THE BOGEYMAN: 9/11 abused by politicians

Do you remember? It's the week of the sixth anniversary of those attacks on secular, Western, capitalist culture. Do you remember? Six years ago Tuesday, nineteen fundamentalist Islamic terrorists hijacked four airplanes, three of which reached their targets as fuel-laden kinetic missiles. Fifteen Saudis, an Egyptian, a Lebanese and two people from the United Arab Emirates: evidence that hatred of a common enemy knows no bounds. Do you remember? Smoking towers - gaping holes - fire and dust and shrieking steel - explosions and fear and screams - do you remember it?

How could you forget?

Psychological shocks like the one on Sept. 11, 2001 seem to happen at most once each generation. The Greatest Generation had Pearl Harbor; before that, the Lusitania; before that, the Maine. The Baby Boomers had President John F. Kennedy and now all of us have that crystal blue sky, those black smoke stains, the silver streak and orange fireball indelibly graved on our memory. My mother can tell me exactly where she was when she learned Kennedy was shot; I can tell you exactly where I was (in the middle school hallway, outside of the science classroom, checking my locker between first and second period) when I first learned about the attacks.

Do you remember? You'll probably never forget. You won't be thinking about it constantly, but it will always be there. Every 11th of September for the rest of your life, you'll write the date down - on check, taking notes or putting a report together or perhaps you'll just glance at the calendar - and then, unbidden, images of a scarred Pentagon and collapsing towers will rise to the front of your mind.

Nobody will be forgetting anytime soon. So why do we need to be constantly reminded? Because rare generational psychological jarring is a windfall for whomever happens to be in power at the time. The Lusitania gave Woodrow Wilson an excuse to get the United States involved in a European land contest; Pearl Harbor facilitated America's entrance into World War II; the Maine prompted our nation's first imperialist conquests.

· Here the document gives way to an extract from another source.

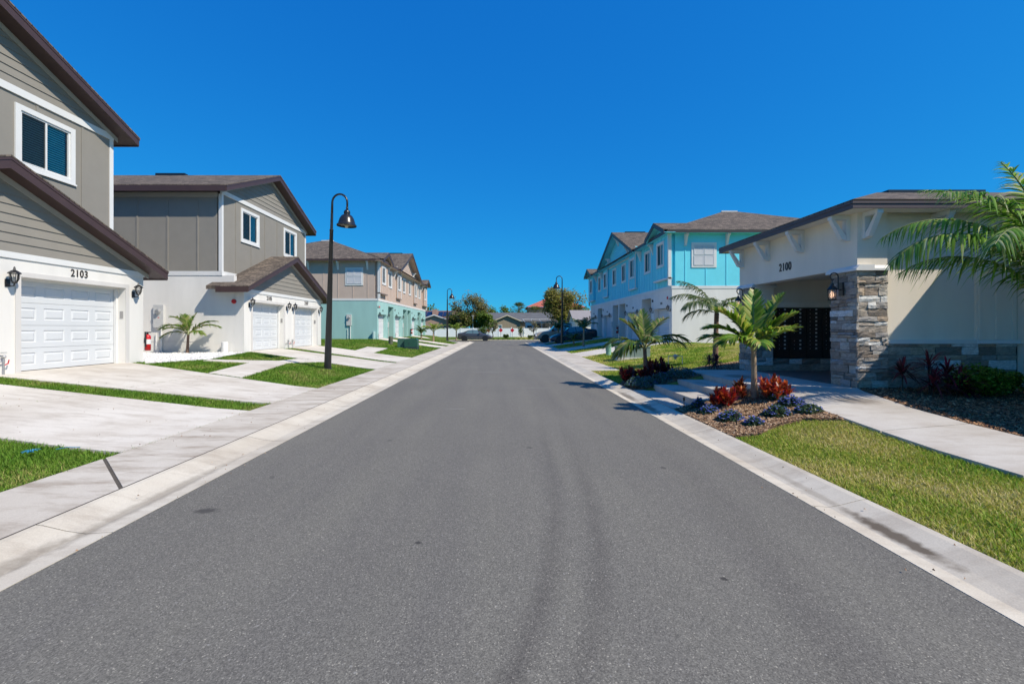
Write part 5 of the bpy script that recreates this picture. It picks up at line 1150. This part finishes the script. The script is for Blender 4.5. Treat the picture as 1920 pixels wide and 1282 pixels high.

And the Sept. 11 2001 attacks have, of course, been used and abused and then used some more. Take, for example, the lead-up to the Iraq war: the Administration juxtaposed 9/11 and Saddam Hussein so frequently that a majority of Americans believe Iraq was connected to 9/11 simply through Pavlovian conditioning. Consider how the president immediately ties any suggestion that we withdraw from Iraq to the door opening for a new attack on the same scale as those six years ago.

But on the other side of the political spectrum, some 30 percent of Americans believe the federal government abetted the attacks. It should be needless to say that such beliefs are ungrounded in fact, but instead of accepting that the Bush administration were bumbling incompetents in national security and then swarmed all over the attacks like scavenging vultures, they must make out the upper echelons of government as complicit in a vast conspiracy to strike at America. And so, instead of using the attacks to further a foolish neoconservative foreign policy, they use the public's memory to try to advance an agenda against the Bush administration.

History is a chain of mistakes. 9/11 was simply a culmination of a series of mistakes that included the mishandled Western occupations of the Middle East around the turn of the last century; the rise of fundamentalism in Islam; the Cold War and American mollycoddling of Israel; and the rise of American Zionism and the subsequent mistakes in Middle Eastern foreign policy. It is only natural that upon 9/11, more mistakes are built: the war in Iraq; saber-rattling against Iran; the insipid, meaningless flag-waving jingoism that invaded our culture.

I remember what happened that day six years ago: I remember, and I vow that memory will not be abused and will not be sullied by political dishonesty. Do you?